Terminó mayo, que para los madrileños, de forma remota y soñolienta, significa cierta reconciliación temporal con su pasado donde van incluidos San Isidro, su costilla sumisa y el propio patrón Iván de Vargas. Eventos sencillos, poco creíbles que discurrían y terminaba bien. Teníamos los primeros sofocos, aplacados por el puntual aguacero, los festejos taurinos, la naumaquia de la Feria del Libro y el rataplán conmemorativo de la lucha contra los franceses, lo que nos hinchaba el tórax de orgullo castizo, aunque estuviera equidistante entre el Olimpo y el organillo. Pocas ocasiones tenemos los madrileños de sentirnos satisfechos en medio de historias, plagadas de situaciones ridículas y mezquinas, revoluciones indumentarias, revoltijo de capas y chambergos, al lado de quien sacó la faca para apuñalar a un caballo mameluco en la Puerta del Sol.

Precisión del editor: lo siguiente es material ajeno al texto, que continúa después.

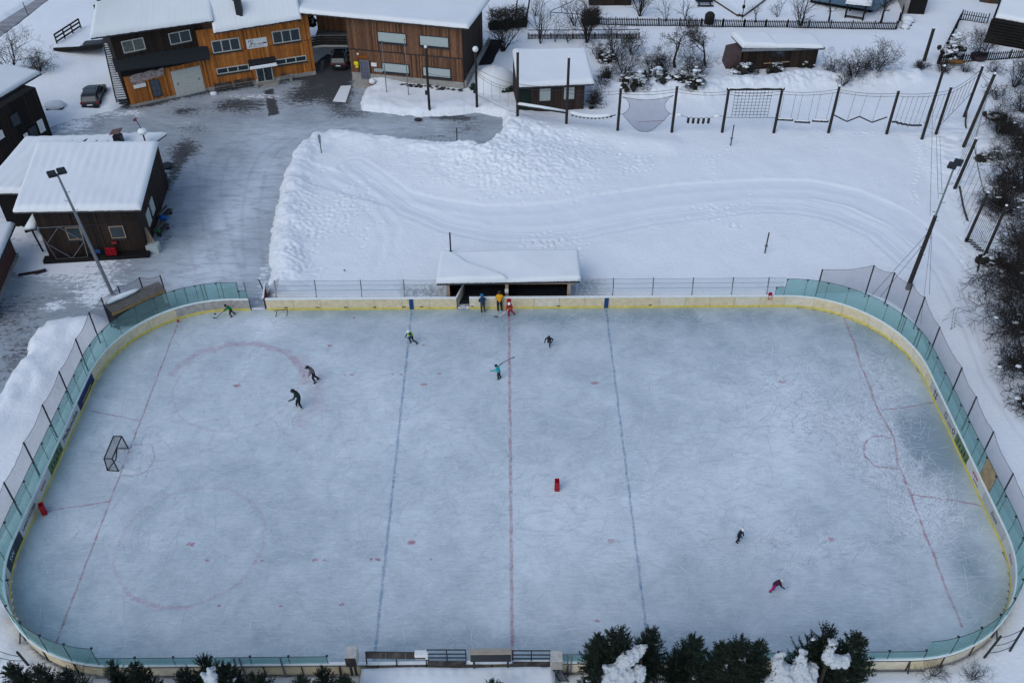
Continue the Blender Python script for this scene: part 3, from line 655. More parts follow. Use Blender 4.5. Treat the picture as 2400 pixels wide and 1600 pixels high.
for s0, s1, ad in edges:
    m = ad or rg.choice([M_cream, M_cream, M_cream2])
    if S_F-0.1 > s0 > S_F-6.3 : m = M_greyb if s0 > S_F-4.5 else M_cream
    if ad is None and 0 < s0-S_F < 1.2: m = M_greyb
    p = strip(MB(), s0+GAPW/2, s1-GAPW/2, 0.0, 0.05, 0.0, 1.06).build('board_panel', m, boards, world=True)
    strip(MB(), s0+GAPW/2, s1-GAPW/2, -0.016, -0.001, 0.0, 0.21).build('kick_strip', M_yel, boards, world=True)
    strip(MB(), s0+0.004, s1-0.004, -0.03, 0.14, 1.06, 1.16, st=0.5).build('cap_rail', M_cap, boards, world=True)
    # frame posts and back rail outside
    b = MB(); strip(b, s0, s1, 0.06, 0.10, 0.90, 0.97); pt, nn = per(s0+0.08)
    b.bar(pt+nn*0.085+Vector((0, 0, -0.05)), pt+nn*0.085+Vector((0, 0, 1.05)), 0.05)
    if len(boards.children) % 3 == 0: b.bar(pt+nn*0.42+Vector((0, 0, 0.0)), pt+nn*0.10+Vector((0, 0, 0.85)), 0.06)
    b.build('board_frame', M_blk, boards, world=True)
for s in (sfar(-18.9+1.3), sfar(-15.1), sfar(-12.9), sfar(-10.6), sfar(-8.3), sfar(-6.9), sfar(-2.9), sfar(-17.6), sfar(3.9), sfar(11.2)):
    strip(MB(), s-0.14, s+0.14, -0.006, 0.0, 0.22, 0.31).build('hatch_plate', M_blk, boards, world=True)
for s, m in ((sfar(-BX), M_blue), (sfar(BX), M_blue), (sfar(0.0)+0.001, M_red)):
    strip(MB(), s-0.17, s+0.17, -0.022, -0.016, 0.01, 1.06).build('line_marker', m, boards, world=True)
for px, py in ((417, 752), (1973, 732)):
    g = G(px, py, 0.2); MB().box(-0.07, 0.07, -0.03, 0.03, -0.1, 0.12).build('goal_line_marker', M_red, boards, loc=g-boards.location)
# advertising lettering on the end boards
def adtext(s, z, body, size, m, side=-0.008, bold=False, dz=0.0):
    p, n = per(s); q = p+n*side+Vector((0, 0, z)); rz = math.atan2(n.x, -n.y)+0.0   # faces the ice
    rz = math.atan2(-n.x, n.y)
    text('ad_lettering', body, m, boards, q-boards.location, (PI/2, 0, rz), size, 0.003, bold)
adtext(sleft(2.55), 0.62, 'Pfefferm\u00fchle', 0.56, M_ink, bold=True)
adtext(sleft(-5.25), 0.62, 'LADST\u00c4TTER', 0.36, M_ink, bold=True)
adtext(sleft(-2.75), 0.66, 'www', 0.42, M_rink, bold=True)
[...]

Se da por cierta -y quizás lo fuera- la famosa foto de Robert Cappa, captando los sesos del miliciano que suelta el fusil, un símbolo estúpido de contradecir. De más grueso calibre es el infundio del Guernica -la muerte del torero Sánchez Mejías- y ahí quedará por los siglos, significando otra cosa. O la foto recortada del Che Guevara, sudada en tantas camisetas. Lo importante es desmitificar unas cosas para que otras puedan ser mitificadas y florezca el comercio del mito.

En un periódico de provincias leo la extensa reseña de dos libros sobre la Guerra de la Independencia, nuestro chulapón Dos de Mayo, que orilla a los fusilados de la Moncloa, la gesta adolescente de Manolita Malasaña, el pudor heroico de los oficiales Daoiz, Velarde y Ruiz, convertido en una pamema. Al parecer de estos "deconstructores" ni siquiera nos dejan el consuelo del alcalde de Móstoles. Los autores son, como cabría esperar, un zángano, inglés, conocido en su casa a las horas de comer, llamado Frasser reconocido como historiador modernista -¡cómo, cielos, se puede ser historiador modernista!- al que secunda un tal García, catedrático de la Autónoma de Barcelona.

Naturalmente caben interpretaciones y quizás nos hubiera mejor lucido el pelo arrimándonos un rato a la invasión napoleónica, que no hubiera sido eterna, pero esta pareja parece coincidir en que lo que tenemos por una digna revuelta popular vino a ser la molestia que produjo la publicación, en la Gaceta de Madrid, de las abdicaciones de Bayona, una mentecatez, la pomposa borla en un bonete con orejas de burro. No hubo tal reacción del pueblo, ni siquiera inmerecida por aquella degradada familia real; ni resistencia a Murat y todo quedó en la manipulación, por el partido fernandino, de los sentimientos antigodoyistas (¡¡Toma ya!!).

Resulta que el libro del inglés -o americano, no lo sé- ha llevado diez años de laboriosa investigación. Lo siniestro de estas impunes agresiones al pasado es que ya no provocan polémicas esclarecedoras, si fuera el caso, algo que enredó las casi infantiles rabietas de don Américo Castro con don Claudio Sánchez Albornoz. Estos nuevos libros caen en las bibliotecas universitarias y volverán tarumba a quien necesite redactar una tesis con la que convencer al tribunal que jamás va a leerla.

Me privan más esos adultos barrigudos que con escaso sentido del ridículo se calzan la misma gorra a cuadros, la ceñida chaquetilla, el pañuelo blanco y pivotan penosamente sobre una baldosa. Y mejor estaría que los botelloneros supiesen algo del parque de Monteleón y ese arco mancillado por las litronas. No hace daño y entonces es cuando parece que la memoria histórica nos sopla al oído un aire de aliento.